▶ INSTRUCTIONS TO FOLLOW: The entries below contain a line with "were 2576x1449 pixels." and a line with "R = math.radians". Quote exactly those two lines and all lines between them.

┌─ TASK DATA

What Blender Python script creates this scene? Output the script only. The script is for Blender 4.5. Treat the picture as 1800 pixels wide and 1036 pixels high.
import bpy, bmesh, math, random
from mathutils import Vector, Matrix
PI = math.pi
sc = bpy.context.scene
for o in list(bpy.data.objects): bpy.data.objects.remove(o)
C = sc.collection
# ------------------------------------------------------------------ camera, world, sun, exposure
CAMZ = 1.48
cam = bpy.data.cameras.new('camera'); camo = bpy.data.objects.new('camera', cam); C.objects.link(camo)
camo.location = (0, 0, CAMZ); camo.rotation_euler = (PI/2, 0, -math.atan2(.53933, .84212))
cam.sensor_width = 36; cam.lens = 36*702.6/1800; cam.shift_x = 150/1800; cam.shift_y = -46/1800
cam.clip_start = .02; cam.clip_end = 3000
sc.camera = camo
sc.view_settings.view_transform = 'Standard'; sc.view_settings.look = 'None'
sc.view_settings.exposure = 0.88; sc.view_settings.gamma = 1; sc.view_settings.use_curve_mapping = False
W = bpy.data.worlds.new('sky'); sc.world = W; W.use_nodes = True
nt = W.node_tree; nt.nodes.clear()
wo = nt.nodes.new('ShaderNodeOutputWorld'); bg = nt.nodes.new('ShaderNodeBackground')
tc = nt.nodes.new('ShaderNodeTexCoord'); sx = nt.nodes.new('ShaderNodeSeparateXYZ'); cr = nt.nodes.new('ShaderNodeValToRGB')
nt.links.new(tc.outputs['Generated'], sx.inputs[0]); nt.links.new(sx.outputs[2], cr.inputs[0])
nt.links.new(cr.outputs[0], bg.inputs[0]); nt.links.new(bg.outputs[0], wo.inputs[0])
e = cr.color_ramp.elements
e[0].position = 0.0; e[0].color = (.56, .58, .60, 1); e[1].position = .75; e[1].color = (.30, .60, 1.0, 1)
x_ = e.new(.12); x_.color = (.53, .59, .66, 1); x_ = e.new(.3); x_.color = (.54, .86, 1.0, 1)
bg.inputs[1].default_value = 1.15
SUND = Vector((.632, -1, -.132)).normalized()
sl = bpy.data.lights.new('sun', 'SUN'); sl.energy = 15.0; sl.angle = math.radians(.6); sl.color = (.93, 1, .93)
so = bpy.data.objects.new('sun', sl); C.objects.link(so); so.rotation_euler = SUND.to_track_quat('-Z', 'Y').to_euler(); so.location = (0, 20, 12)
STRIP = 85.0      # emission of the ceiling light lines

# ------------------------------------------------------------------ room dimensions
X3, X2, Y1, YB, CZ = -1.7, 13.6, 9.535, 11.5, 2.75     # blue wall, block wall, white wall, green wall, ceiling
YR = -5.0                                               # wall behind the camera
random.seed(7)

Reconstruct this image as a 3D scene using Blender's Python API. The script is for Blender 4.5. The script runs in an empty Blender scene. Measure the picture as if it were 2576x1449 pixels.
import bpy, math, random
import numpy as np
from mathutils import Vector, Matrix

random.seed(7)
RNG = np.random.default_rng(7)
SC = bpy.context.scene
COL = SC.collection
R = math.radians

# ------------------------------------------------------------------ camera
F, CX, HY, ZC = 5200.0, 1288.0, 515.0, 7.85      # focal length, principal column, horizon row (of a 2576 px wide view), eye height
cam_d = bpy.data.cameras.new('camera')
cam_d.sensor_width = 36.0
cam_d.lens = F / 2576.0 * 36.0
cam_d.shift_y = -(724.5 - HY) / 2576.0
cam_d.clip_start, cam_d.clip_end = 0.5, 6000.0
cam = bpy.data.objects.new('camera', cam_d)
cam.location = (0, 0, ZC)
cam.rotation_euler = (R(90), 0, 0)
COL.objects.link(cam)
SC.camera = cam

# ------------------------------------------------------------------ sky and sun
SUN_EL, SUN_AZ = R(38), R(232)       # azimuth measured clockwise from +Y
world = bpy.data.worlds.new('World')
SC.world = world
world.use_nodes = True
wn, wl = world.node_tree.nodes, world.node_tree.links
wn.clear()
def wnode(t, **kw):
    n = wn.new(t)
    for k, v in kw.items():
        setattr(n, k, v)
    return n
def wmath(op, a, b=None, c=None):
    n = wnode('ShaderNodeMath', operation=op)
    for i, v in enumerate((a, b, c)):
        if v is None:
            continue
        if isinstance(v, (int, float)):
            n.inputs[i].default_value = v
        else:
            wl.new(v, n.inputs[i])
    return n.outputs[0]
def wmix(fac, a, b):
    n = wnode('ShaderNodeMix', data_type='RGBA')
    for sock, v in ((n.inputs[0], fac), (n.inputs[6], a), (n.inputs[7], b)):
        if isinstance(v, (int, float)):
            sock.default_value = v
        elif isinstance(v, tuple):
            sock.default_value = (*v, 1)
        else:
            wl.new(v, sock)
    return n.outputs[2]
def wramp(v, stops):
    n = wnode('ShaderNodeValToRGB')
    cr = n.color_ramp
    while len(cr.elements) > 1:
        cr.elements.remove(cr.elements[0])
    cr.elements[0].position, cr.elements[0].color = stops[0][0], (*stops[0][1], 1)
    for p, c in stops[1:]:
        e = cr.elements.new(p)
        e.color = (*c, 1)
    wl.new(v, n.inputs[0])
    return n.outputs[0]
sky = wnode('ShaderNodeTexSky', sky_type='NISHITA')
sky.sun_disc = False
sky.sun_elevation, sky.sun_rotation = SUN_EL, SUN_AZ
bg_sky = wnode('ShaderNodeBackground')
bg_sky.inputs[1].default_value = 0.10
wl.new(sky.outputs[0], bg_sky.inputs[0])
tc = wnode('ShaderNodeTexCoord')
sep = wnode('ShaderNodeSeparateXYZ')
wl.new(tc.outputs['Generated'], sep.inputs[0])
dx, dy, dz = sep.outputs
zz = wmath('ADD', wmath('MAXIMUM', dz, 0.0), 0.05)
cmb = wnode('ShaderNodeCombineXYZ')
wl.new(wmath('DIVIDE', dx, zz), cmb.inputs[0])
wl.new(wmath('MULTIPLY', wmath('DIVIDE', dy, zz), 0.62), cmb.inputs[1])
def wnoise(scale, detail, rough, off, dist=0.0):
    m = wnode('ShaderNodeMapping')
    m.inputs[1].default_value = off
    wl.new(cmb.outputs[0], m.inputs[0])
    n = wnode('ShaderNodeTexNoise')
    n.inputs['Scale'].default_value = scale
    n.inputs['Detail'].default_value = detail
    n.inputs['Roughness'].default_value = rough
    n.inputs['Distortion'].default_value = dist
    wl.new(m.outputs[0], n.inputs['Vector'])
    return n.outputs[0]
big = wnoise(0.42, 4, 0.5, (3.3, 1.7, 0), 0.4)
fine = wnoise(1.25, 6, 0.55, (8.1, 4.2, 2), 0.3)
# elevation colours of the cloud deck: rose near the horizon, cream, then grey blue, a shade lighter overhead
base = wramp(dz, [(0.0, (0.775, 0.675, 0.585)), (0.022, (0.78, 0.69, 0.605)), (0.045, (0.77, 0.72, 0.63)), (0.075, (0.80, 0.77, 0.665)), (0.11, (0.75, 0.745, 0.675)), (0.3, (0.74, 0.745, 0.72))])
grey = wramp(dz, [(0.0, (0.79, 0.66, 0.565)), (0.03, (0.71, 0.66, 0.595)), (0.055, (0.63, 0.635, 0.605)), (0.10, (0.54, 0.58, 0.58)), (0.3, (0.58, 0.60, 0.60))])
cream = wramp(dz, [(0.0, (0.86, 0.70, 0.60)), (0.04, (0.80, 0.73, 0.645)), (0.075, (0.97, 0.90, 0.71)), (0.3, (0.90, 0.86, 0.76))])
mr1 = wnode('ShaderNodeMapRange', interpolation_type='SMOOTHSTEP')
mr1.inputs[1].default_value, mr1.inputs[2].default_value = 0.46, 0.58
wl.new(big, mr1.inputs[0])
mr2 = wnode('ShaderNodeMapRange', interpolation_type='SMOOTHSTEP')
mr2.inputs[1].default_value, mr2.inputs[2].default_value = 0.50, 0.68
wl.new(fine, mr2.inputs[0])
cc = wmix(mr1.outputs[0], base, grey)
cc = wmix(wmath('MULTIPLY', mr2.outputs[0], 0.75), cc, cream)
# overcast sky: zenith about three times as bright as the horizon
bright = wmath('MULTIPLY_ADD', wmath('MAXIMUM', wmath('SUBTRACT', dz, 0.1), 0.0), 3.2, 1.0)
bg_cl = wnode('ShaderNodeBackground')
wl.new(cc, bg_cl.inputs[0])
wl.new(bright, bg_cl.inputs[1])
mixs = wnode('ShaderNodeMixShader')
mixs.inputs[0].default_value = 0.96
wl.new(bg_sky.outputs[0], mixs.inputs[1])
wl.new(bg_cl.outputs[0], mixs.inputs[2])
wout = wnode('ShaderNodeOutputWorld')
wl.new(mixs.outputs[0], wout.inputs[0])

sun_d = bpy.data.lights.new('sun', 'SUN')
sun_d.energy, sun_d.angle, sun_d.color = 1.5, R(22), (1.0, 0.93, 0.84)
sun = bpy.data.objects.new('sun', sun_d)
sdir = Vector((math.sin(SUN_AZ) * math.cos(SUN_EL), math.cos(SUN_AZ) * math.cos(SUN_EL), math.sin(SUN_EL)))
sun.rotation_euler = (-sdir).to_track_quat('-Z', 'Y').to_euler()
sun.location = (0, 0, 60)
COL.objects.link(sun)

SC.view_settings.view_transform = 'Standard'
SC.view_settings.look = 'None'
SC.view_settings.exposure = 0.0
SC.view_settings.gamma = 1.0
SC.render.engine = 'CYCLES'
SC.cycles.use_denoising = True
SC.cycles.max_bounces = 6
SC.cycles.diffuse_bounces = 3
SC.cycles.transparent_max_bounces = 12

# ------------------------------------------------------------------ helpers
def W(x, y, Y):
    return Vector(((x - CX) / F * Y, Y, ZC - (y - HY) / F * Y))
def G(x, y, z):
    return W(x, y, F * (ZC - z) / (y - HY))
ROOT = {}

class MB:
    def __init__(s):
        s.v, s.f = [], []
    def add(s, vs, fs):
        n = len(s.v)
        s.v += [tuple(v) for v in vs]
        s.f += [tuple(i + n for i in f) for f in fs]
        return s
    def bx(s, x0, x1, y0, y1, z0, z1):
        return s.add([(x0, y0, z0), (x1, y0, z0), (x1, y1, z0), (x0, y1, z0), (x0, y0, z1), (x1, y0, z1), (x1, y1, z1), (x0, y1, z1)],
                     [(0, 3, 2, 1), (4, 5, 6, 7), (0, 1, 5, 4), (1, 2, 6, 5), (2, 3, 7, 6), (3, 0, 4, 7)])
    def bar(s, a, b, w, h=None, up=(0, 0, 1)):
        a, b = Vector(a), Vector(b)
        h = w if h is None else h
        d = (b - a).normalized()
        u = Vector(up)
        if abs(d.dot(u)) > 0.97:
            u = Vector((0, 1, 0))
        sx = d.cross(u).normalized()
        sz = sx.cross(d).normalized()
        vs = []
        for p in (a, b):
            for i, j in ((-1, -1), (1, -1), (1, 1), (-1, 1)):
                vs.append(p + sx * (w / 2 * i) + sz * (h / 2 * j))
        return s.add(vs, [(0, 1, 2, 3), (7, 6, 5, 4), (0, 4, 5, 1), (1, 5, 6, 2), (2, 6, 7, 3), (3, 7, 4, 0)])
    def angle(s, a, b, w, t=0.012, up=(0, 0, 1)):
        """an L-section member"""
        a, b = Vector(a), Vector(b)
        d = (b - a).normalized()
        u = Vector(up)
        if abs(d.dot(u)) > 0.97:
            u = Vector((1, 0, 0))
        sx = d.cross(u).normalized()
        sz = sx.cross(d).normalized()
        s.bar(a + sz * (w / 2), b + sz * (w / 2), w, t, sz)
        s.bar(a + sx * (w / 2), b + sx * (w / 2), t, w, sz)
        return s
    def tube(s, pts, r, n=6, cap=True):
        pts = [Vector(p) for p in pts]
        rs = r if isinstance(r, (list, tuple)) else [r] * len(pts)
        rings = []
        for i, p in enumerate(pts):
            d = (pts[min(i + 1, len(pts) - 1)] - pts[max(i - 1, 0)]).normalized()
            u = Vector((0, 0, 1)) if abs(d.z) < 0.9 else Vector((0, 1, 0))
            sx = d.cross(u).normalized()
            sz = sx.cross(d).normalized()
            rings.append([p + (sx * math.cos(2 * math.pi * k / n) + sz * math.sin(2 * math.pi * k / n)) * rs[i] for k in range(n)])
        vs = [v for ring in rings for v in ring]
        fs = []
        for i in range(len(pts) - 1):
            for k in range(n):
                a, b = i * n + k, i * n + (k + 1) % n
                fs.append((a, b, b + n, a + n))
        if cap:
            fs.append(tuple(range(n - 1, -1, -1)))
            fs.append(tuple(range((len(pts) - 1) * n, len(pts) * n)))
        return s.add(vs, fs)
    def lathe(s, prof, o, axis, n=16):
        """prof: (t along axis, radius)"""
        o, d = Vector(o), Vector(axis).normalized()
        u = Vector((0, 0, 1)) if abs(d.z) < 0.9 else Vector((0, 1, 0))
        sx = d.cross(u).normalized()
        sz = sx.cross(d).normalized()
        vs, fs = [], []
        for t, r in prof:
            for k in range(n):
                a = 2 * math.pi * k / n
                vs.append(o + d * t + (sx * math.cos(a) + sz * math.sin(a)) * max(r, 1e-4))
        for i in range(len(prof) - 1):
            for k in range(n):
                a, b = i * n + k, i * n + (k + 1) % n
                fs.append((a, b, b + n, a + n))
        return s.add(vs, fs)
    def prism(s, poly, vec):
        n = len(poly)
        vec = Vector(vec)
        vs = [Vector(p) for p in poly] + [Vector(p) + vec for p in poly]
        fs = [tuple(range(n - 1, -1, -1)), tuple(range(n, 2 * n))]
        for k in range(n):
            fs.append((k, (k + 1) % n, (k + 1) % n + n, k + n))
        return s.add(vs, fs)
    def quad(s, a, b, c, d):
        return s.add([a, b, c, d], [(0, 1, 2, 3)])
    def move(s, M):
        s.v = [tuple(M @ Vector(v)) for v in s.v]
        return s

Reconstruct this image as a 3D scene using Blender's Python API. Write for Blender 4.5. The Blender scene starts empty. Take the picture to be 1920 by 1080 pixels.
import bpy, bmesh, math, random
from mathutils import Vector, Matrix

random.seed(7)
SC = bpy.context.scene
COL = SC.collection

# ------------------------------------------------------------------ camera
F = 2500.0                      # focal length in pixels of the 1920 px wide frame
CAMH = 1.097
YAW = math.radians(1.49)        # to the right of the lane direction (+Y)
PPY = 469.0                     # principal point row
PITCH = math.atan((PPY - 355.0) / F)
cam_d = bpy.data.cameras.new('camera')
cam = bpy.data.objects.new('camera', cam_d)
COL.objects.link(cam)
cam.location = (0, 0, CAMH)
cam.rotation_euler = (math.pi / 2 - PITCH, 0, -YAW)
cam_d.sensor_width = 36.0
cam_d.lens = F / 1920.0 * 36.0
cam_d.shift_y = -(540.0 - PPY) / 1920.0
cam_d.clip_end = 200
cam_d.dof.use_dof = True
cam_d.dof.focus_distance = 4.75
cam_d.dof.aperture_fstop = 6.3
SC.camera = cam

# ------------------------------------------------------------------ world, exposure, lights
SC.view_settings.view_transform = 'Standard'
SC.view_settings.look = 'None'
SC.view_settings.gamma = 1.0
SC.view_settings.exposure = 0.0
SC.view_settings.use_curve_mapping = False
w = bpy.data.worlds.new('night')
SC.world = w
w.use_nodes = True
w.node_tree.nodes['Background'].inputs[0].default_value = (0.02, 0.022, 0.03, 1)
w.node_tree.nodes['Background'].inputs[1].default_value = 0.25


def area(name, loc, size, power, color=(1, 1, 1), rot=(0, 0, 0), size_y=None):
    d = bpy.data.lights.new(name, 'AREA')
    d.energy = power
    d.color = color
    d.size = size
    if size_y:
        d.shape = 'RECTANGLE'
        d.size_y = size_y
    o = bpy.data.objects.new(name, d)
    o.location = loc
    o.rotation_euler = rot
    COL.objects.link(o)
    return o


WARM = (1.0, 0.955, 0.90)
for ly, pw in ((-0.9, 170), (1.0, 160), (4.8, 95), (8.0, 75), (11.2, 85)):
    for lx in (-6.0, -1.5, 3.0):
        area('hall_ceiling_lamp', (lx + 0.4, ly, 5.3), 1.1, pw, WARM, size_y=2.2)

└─

▶ WRITTEN SOLUTION:
Reconstruct this image as a 3D scene using Blender's Python API. The script is for Blender 4.5. The script runs in an empty Blender scene. Measure the picture as if it were 2576x1449 pixels.
import bpy, math, random
import numpy as np
from mathutils import Vector, Matrix

random.seed(7)
RNG = np.random.default_rng(7)
SC = bpy.context.scene
COL = SC.collection
R = math.radians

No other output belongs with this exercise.